L’amicizia d’interesse con i Bush era solo uno dei tanti anelli di una catena d’oro. La società prospera: ha oltre 50 mila dipendenti e un capitale miliardario. Costruisce complessi, palazzi e grattacieli, come quello progettato per Casablanca, con 114 piani. A dirigere c’è Bakr, laurea in Florida, grandi capacità manageriali. Anche se di recente avrebbe deciso di passare mezzo testimone a Saleh.
Sono sparpagliati per il mondo i parenti di Osama, mai considerato al livello degli altri perché parte del ramo siriano. E formalmente lo hanno anche ripudiato. Una rottura che però non ha impedito ad almeno due sorelle di aiutarlo nonostante la strage dell’11 settembre.
Omar, dopo aver seguito il padre in Sudan e in Afghanistan, vive in Qatar. Abdullah è rimasto in Arabia Saudita ed è stato lui a chiedere invano agli americani il certificato di morte del genitore dopo il raid di Abbottabad. Il rifugio pachistano è diventato anche la tomba di Khaled, altro figlio del qaedista. Di Hamza, l’erede, restano gli scambi epistolari con Osama, lettere piene di rimpianti e sofferenza perché non si vedevano da «otto anni». Bin Laden lo coltivava come futuro leader al posto di Saad, eliminato da un drone americano nel 2009.
La figlia Khadijh, anche lei da qualche parte in Medio Oriente, si lamentava invece della difficoltà nelle comunicazioni: «Ho ricevuto un tuo messaggio circa 9 mesi fa ed ho gradito i tuoi consigli preziosi». E il fondatore di Al Qaeda rispondeva preoccupandosi, come un genitore qualsiasi, che la moglie trovasse un buon partito per la prole. Ovviamente, nella realtà jihadista, spartana e dura, e non in quella comoda e lussuosa tanto cara agli altri membri della «tribù». A cominciare da Yeslam, uomo d’affari più a suo agio a Ginevra, dove risiede, che in certe capitali arabe.
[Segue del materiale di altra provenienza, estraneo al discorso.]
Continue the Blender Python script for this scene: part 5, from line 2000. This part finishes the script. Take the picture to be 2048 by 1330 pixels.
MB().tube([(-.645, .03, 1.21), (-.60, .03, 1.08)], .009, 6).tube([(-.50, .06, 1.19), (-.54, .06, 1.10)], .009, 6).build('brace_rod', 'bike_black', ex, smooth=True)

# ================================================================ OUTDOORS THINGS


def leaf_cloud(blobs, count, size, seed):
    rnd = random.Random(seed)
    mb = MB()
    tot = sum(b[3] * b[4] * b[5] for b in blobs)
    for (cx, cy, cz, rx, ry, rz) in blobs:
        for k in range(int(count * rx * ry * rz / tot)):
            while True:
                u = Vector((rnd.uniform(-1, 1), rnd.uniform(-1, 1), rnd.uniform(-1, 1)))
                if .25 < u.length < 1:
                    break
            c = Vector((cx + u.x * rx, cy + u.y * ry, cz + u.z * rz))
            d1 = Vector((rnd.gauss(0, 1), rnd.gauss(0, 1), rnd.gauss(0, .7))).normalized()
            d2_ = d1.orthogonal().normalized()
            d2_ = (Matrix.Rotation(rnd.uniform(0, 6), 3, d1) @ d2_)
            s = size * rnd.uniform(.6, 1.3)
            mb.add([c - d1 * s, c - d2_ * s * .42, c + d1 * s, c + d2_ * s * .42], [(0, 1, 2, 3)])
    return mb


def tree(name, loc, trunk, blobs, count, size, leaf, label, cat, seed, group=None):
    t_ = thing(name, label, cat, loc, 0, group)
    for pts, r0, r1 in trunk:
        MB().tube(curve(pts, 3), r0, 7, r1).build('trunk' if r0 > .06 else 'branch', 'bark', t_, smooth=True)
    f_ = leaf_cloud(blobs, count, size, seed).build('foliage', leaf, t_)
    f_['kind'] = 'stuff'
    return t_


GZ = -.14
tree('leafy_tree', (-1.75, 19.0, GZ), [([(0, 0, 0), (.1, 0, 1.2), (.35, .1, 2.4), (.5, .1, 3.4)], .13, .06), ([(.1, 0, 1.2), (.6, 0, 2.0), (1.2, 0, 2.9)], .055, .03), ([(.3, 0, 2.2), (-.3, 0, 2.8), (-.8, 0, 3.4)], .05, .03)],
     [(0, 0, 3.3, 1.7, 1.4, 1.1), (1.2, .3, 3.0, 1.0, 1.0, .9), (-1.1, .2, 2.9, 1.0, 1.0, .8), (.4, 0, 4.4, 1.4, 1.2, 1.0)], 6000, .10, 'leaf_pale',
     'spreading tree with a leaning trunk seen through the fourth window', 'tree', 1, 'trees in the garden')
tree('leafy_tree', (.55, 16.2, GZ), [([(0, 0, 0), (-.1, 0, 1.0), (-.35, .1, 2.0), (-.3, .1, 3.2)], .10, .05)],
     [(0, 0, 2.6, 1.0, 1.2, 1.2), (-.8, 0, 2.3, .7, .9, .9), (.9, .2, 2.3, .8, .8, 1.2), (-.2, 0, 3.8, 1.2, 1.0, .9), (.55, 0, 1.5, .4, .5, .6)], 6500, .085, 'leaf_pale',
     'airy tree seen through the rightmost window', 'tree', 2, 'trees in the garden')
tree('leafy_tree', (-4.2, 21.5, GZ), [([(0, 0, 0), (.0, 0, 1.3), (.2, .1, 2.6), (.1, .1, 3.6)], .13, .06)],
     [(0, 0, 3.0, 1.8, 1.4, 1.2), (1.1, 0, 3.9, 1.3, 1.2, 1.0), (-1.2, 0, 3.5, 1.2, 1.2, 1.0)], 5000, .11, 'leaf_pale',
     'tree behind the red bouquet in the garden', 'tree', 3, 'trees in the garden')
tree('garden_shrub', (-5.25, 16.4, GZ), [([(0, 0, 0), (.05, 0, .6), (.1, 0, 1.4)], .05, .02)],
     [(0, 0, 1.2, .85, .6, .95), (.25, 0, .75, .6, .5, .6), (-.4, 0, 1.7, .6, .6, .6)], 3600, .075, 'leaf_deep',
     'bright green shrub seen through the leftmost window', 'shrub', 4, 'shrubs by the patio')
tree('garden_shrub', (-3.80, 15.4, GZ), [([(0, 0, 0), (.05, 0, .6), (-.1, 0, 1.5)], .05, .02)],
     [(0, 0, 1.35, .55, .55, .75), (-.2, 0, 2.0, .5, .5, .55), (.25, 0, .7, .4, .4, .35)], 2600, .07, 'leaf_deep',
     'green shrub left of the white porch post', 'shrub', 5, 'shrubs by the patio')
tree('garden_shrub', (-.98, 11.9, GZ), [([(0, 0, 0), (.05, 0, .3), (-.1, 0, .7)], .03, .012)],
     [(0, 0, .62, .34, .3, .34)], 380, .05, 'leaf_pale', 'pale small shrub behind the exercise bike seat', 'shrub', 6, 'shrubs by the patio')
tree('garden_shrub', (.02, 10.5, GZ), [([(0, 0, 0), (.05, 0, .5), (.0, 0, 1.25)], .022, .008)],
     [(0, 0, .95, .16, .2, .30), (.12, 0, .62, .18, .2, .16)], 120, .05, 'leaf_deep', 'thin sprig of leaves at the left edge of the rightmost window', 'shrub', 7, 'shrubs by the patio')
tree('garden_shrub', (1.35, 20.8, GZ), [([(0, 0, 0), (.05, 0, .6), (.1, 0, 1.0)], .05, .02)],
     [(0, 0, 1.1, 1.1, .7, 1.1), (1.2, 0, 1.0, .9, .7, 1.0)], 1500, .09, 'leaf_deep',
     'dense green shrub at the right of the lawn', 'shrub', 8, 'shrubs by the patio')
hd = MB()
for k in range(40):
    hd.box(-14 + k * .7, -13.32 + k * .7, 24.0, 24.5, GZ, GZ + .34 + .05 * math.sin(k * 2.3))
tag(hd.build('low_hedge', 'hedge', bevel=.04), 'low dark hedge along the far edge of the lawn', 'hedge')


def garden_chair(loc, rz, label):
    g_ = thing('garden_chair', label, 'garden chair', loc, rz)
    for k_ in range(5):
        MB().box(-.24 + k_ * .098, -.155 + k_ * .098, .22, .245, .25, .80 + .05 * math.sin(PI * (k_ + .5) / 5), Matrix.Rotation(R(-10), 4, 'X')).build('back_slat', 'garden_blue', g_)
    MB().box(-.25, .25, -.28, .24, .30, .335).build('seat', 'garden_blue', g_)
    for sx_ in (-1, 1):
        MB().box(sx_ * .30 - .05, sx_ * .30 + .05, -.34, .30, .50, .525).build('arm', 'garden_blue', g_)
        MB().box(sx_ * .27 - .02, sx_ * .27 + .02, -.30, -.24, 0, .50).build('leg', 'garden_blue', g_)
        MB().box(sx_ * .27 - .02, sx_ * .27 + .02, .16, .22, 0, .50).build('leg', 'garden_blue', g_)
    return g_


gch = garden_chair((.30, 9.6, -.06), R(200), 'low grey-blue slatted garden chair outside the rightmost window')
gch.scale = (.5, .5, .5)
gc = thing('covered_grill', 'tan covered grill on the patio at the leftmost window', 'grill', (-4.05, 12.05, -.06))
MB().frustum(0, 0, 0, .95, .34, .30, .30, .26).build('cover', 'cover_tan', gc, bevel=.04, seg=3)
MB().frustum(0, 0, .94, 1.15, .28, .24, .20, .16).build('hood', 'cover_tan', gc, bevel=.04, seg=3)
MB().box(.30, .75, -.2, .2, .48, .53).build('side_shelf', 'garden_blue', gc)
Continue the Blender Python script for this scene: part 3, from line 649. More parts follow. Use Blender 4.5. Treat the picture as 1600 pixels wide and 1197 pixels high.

Certamente i Bin Laden continueranno a prosperare, seguiranno la strada indicata da Mohammed, potranno scegliere di vivere sotto i riflettori o defilati, ma saranno sempre accompagnati da un nome. Osama. Neppure tre colpi di fucile sparati dai Navy Seals il 2 maggio 2011 sono riusciti a cancellarlo.